> _GIVEN DATA_:
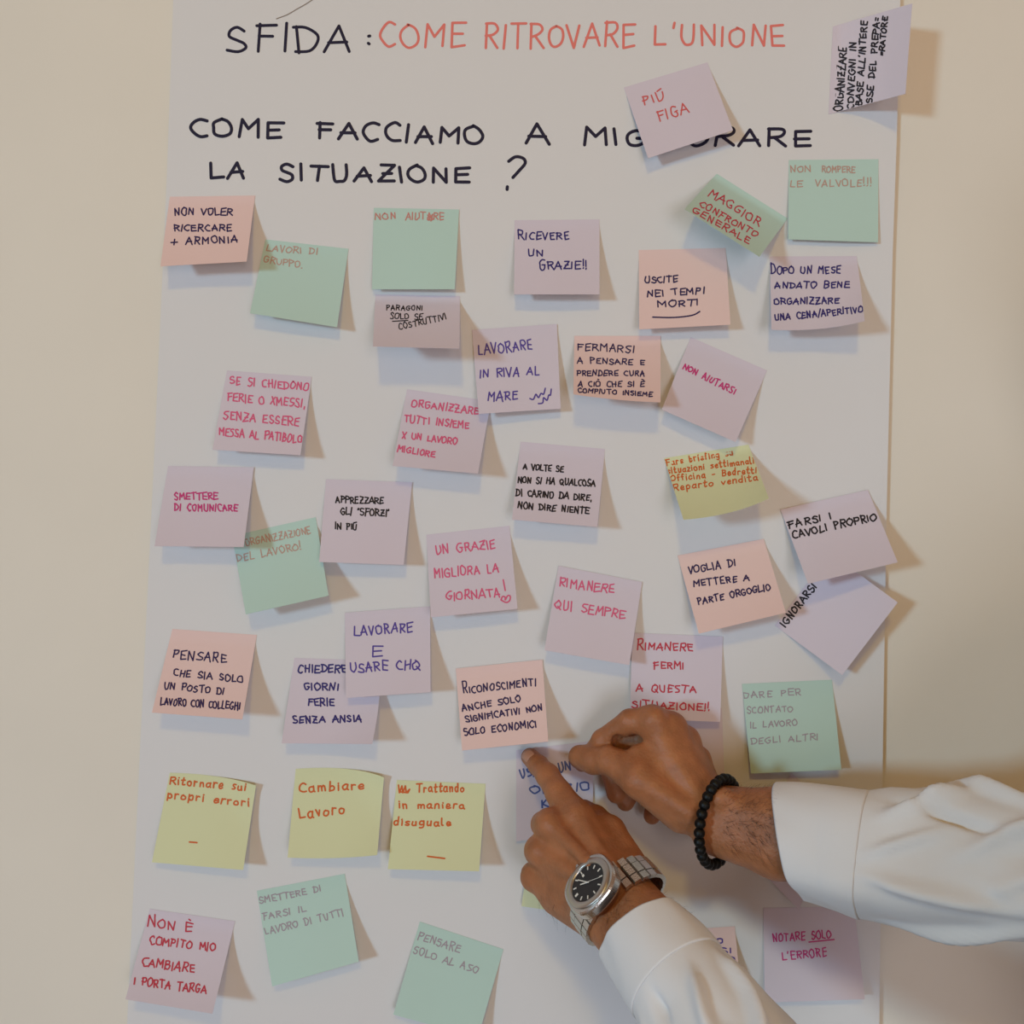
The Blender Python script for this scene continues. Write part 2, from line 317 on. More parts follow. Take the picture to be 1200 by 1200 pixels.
note('lilac note reading NON AIUTARSI in magenta, tilted, right of FERMARSI', 'lilac', [(809.5, 395), (899, 434), (862, 518), (775.5, 480)], 'magenta', [('NON AIUTARSI', (799.5, 432), (860, 462), 7)], L=(20, 24))
note('lilac note reading LAVORARE IN RIVA AL MARE with two drawn birds', 'lilac', [(553, 386.5), (652.5, 379.5), (657, 479), (561, 485)], 'violet',
     [('LAVORARE', (560, 415.5), (624, 409), 11), ('IN RIVA AL', (562, 443), (632, 439.5), 10), ('MARE', (572, 470), (606, 468.5), 11)], layer=2, L=(16, 12),
     extra=[smooth(np.array([(621, 467.), (625, 468), (628, 462), (631, 466), (634, 461), (637, 462), (639, 455)])), smooth(np.array([(631, 473.), (636, 472), (637, 466), (641, 469), (643, 463), (645, 463), (646, 456)]))])
note('lilac note reading SE SI CHIEDONO FERIE in rose ink, four lines filling it', 'lilac', [(266, 434), (365.5, 441.5), (352, 533.5), (249, 527)], 'rose',
     [('SE SI CHIEDONO', (269, 450), (361, 457.5), 9), ('FERIE O XMESSI,', (266, 470), (357, 477), 9), ('SENZA ESSERE', (261.5, 491), (350, 499), 9), ('MESSA AL PATIBOLO', (256.5, 510), (353, 519), 9)])
note('lilac note reading ORGANIZZARE TUTTI INSIEME, tucked under LAVORARE IN RIVA', 'lilac', [(477, 456), (575.5, 470), (560, 555), (460, 546)], 'rose',
     [('ORGANIZZARE', (482, 476.5), (561, 485.5), 8), ('TUTTI INSIEME', (473, 494.5), (549, 502.5), 8), ('X UN LAVORO', (471, 513), (535, 521), 7), ('MIGLIORE', (465.5, 529), (509, 536), 7)])
note('lilac note reading SMETTERE DI COMUNICARE, by the left edge of the sheet', 'lilac', [(197, 546), (297.5, 547.5), (285.5, 641), (181, 640)], 'magenta',
     [('SMETTERE', (204, 585.5), (255, 585.5), 7.5), ('DI COMUNICARE', (204, 598.5), (278, 599), 8)], layer=2)
note('green note reading ORGANIZZAZIONE DEL LAVORO, partly under SMETTERE DI COMUNICARE', 'green', [(272, 628), (370, 606), (385, 698), (288, 720)], 'brown',
     [('ORGANIZZAZIONE', (288, 640), (364, 625), 8), ('DEL LAVORO!', (278, 658), (353, 644), 8)], wd=1.3)
note('lilac note reading APPREZZARE GLI SFORZI IN PIÙ in black', 'lilac', [(382, 561.5), (483, 565), (473, 662), (374, 658.5)], 'black',
     [('APPREZZARE', (393, 589), (449, 590), 7), ('GLI "SFORZI"', (399, 603), (456, 605), 8), ('IN PIÙ', (392.5, 620), (418, 621), 7)], layer=2)
note('lilac note reading A VOLTE SE NON SI HA QUALCOSA in black', 'lilac', [(610, 517.5), (709, 526), (700, 617.5), (600, 609)], 'black',
     [('A VOLTE SE', (613, 550), (660, 553), 6.5), ('NON SI HA QUALCOSA', (607, 565.5), (697, 570), 7), ('DI CARINO DA DIRE,', (604.5, 580.5), (693, 587), 7), ('NON DIRE NIENTE', (606.5, 595.5), (690, 602), 7)])
note('yellow note with orange Fare briefing text, right half of the sheet, curled at the bottom', 'yellow', [(778, 537), (877, 521), (901, 584), (801, 609)], 'orange',
     [('Fare briefing su', (781, 546), (859, 533), 7), ('situazioni settimanali', (782, 555), (884, 543), 7), ('Officina - Bedretti', (786, 564), (887, 554), 7), ('Reparto vendita', (789, 575), (888, 563), 7)], wd=1.5, bow={'bottom': (4, 4)}, curl={'br': 8}, jit=.4)
note('lilac note reading IGNORARSI, tilted on its corner beneath FARSI I CAVOLI', 'lilac', [(908, 733), (973, 648), (1052, 706), (987, 791)], 'black', [('IGNORARSI', (920, 735), (957, 688), 8)], wd=1.9, L=(22, 26))
note('lilac note reading FARSI I CAVOLI PROPRIO, overlapping the right edge of the sheet', 'lilac', [(914.5, 597), (1017, 574), (1052, 659), (947, 684)], 'black',
     [('FARSI I', (924, 619), (975, 608), 8), ('CAVOLI PROPRIO', (929, 631), (1027, 609), 8)], wd=1.9, layer=2, L=(36, 38))
note('peach note reading VOGLIA DI METTERE, left of IGNORARSI', 'pink', [(794, 651), (895, 631.5), (921, 718), (819, 742.5)], 'navy',
     [('VOGLIA DI', (807, 672), (862, 663), 8), ('METTERE A', (813, 687.5), (878, 680), 7), ('PARTE ORGOGLIO', (818, 708.5), (903, 691), 7)], layer=1, L=(30, 34))
note('lilac note reading RIMANERE QUI SEMPRE in rose ink', 'lilac', [(654.5, 663), (752.5, 682), (737.5, 779.5), (638, 762)], 'rose', [('RIMANERE', (655, 687), (719, 695.5), 10), ('QUI SEMPRE', (649, 713), (732, 725), 10)], layer=2)
note('lilac note reading RIMANERE FERMI A QUESTA SITUAZIONE, touched by the upper hand', 'lilac', [(741, 741.5), (847, 746), (844, 846), (738, 842)], 'crimson',
     [('RIMANERE', (746.5, 761), (812, 762.5), 8, 12), ('FERMI', (766, 784), (801, 784), 8), ('A QUESTA', (746, 810), (815, 812), 8), ('SITUAZIONE!!', (740, 829), (831, 833), 8)], layer=1, L=(12, 14))
note('lilac note half hidden behind the upper hand, under RIMANERE FERMI', 'lilac', [(746, 828), (846, 830), (850, 936), (750, 936)], 'crimson', [], L=(4, 4))
note('green note reading DARE PER SCONTATO IL LAVORO DEGLI ALTRI, above the right sleeve', 'green', [(869.5, 801.5), (975, 796.5), (986, 902), (880, 906.5)], 'grey',
     [('DARE PER', (870.5, 818.5), (939, 814.5), 7), ('SCONTATO', (875, 836), (929, 834), 7), ('IL LAVORO', (878.5, 853), (934, 850), 7), ('DEGLI ALTRI', (880, 872), (959, 867), 7)], wd=1.3, L=(12, 16))
note('peach note reading PENSARE CHE SIA SOLO UN POSTO DI LAVORO', 'pink', [(202, 737), (301, 744), (284, 843), (178, 835)], 'navy',
     [('PENSARE', (202, 771), (265, 777), 10), ('CHE SIA SOLO', (203, 791.5), (284, 800), 7.5), ('UN POSTO DI', (192, 807), (262, 814), 7.5), ('LAVORO CON COLLEGHI', (188, 826), (281, 831.5), 8)], L=(30, 32))
note('lilac note reading CHIEDERE GIORNI FERIE SENZA ANSIA, lower right corner curled', 'lilac', [(345, 771), (446, 774), (436, 872), (330, 871)], 'blue',
     [('CHIEDERE', (349, 788), (406, 788), 9), ('GIORNI', (356, 808.5), (396, 809), 8), ('FERIE', (361, 827), (391, 827), 8), ('SENZA ANSIA', (343, 847), (423.5, 846), 7.5)], wd=1.9, L=(22, 22), bow={'right': (3, 0)}, curl={'br': 9})
note('lilac note reading LAVORARE E USARE CHQ, overlapping CHIEDERE GIORNI', 'lilac', [(404, 718), (504, 710.5), (504.5, 811), (405.5, 818)], 'violet',
     [('LAVORARE', (415, 745), (483.5, 739.5), 10), ('E', (436, 768.5), (447.5, 768), 11), ('USARE CHQ', (410, 788.5), (492, 784), 11)], layer=2, L=(22, 24), wd=1.8)
note('lilac note reading UN GRAZIE MIGLIORA LA GIORNATA with a small heart', 'lilac', [(499.5, 626.5), (597, 616), (606.5, 713.5), (505, 723.5)], 'rose',
     [('UN GRAZIE', (510.5, 650.5), (580, 642), 10), ('MIGLIORA LA', (509, 677.5), (584, 670), 10), ('GIORNATA', (523, 703.5), (586, 699.5), 10)],
     extra=[[(589.7, 679.5), (592, 692)], smooth(np.array([(587, 703.), (589, 699), (592, 700), (592, 703), (595, 698), (598, 699), (597, 704), (593, 706), (587, 703)]))])
note('peach note reading RICONOSCIMENTI ANCHE SOLO, above the pointing finger', 'pink', [(534, 783.5), (635.5, 773), (642.5, 869), (541.5, 879.5)], 'navy',
     [('RICONOSCIMENTI', (542.5, 813), (628, 803), 8, 15), ('ANCHE SOLO', (541.5, 833.5), (610.5, 822), 7), ('SIGNIFICATIVI NON', (545.8, 846.5), (635.5, 832.5), 7), ('SOLO ECONOMICI', (544, 862), (628.5, 852), 8)], layer=2, L=(24, 30))
note('lilac note being pinched and pressed to the sheet by both hands', 'lilac', [(605, 879), (696, 868), (694, 975), (605, 986)], 'steelblue',
     [('USARE UN', (610, 912), (669, 902), 10), ('ORARIO', (622, 930), (690, 926), 9), ('K', (635, 946), (642, 945), 8)], L=(5, 5), wd=2)
note('lilac note mostly hidden behind the right forearm', 'lilac', [(880, 1008), (927, 905), (985, 958), (936, 1066)], 'black', [('I', (903, 1024), (906, 1020), 6)], L=(6, 8), wd=2.6)
note('lilac note reading NOTARE SOLO L\'ERRORE, below the right sleeve', 'lilac', [(894.5, 1064), (1001, 1062), (1013.5, 1171), (896, 1175)], 'magenta',
     [('NOTARE SOLO', (906, 1104), (974, 1099), 9), ("L'ERRORE", (917, 1125), (969, 1120), 9)], extra=[[(948, 1104), (977.5, 1101)]], L=(10, 14), wd=1.6)
note('peach note peeking out from behind the lower sleeve', 'pink', [(762, 1092), (861, 1085.5), (870, 1178), (770, 1184)], 'violet',
     [('ANDANDO', (790, 1108), (847, 1105.5), 6), ('RIPOSI', (800, 1119), (858, 1116.5), 6), ('MENO', (815, 1127), (861, 1129), 7)], extra=[[(850, 1137), (868, 1128)]], L=(24, 26))
note('yellow note hidden behind the lower hand, only a sliver showing', 'yellow', [(626, 966), (722, 982), (708, 1076), (611, 1062)], 'orange', [], L=(5, 6))
note('yellow note reading Ritornare sui propri errori, upper right corner curled', 'yellow', [(199, 905.5), (300, 920.5), (285, 1019.5), (178, 1010.5)], 'orange',
     [('Ritornare sui', (198.5, 918.5), (288, 926.5), 9), ('propri errori', (195.5, 934.5), (292, 945), 9)], wd=1.9, extra=[[(222, 986.7), (230.7, 987.5)]], L=(14, 20), curl={'tr': 6}, bow={'top': (5, -3)}, jit=.4)
note('yellow note reading Cambiare Lavoro', 'yellow', [(346.5, 901), (450, 911), (442, 1002), (337, 1005)], 'orange', [('Cambiare', (350.5, 928.5), (426.5, 924.5), 10), ('Lavoro', (350.5, 959.5), (404, 953), 11)], wd=2, L=(20, 22), bow={'top': (8, -5), 'bottom': (2, 2)}, curl={'tr': 7, 'br': 5}, jit=.4)
note('yellow note reading Trattando in maniera disuguale', 'yellow', [(465, 914), (569, 918.5), (561.5, 1021), (454.5, 1018.5)], 'orange',
     [('Trattando', (488, 928), (544, 928), 9), ('in maniera', (466.5, 947), (544, 947.5), 8), ('disuguale', (461, 967), (528, 968), 8)], wd=1.9,
     extra=[[(467, 920), (468, 929), (471, 921), (472, 929), (475, 921), (476, 929), (480, 925), (478, 929), (469, 928)], [(501, 1003.5), (521, 1006)]], L=(20, 26), jit=.4)
note('lilac note reading NON È COMPITO MIO CAMBIARE, bottom left of the sheet', 'lilac', [(175.5, 1065), (275.5, 1079.5), (249, 1188), (147, 1171)], 'crimson',
     [('NON È', (172.5, 1085), (225, 1092.5), 10, 14), ('COMPITO MIO', (175, 1106.5), (252, 1115), 9), ('CAMBIARE', (166, 1132), (227.5, 1140), 10), ('I PORTA TARGA', (156.5, 1153.5), (241, 1164.5), 9)], wd=1.8, L=(30, 34))
note('green note reading SMETTERE DI FARSI IL LAVORO, tilted, bottom of the sheet', 'green', [(301, 1044), (404, 1024), (420.5, 1127), (319, 1156)], 'grey',
     [('SMETTERE DI', (304, 1059), (376, 1044.5), 7), ('FARSI IL', (308, 1078), (358.5, 1068), 7), ('LAVORO DI TUTTI', (311, 1095.5), (402.5, 1073), 8)], wd=1.4, L=(16, 18))
note('green note reading PENSARE SOLO, lowest on the sheet at the bottom edge of the photo', 'green', [(492, 1080), (590, 1112.5), (560, 1216), (461, 1189)], 'grey',
     [('PENSARE', (489, 1101), (538, 1116), 9), ('SOLO AL ASO', (483.5, 1116), (559, 1141), 8)], wd=1.4, L=(10, 14))
print('LIFTS', nL)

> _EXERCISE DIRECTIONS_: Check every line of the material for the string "from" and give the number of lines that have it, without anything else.

> _EXERCISE RESULT_: 2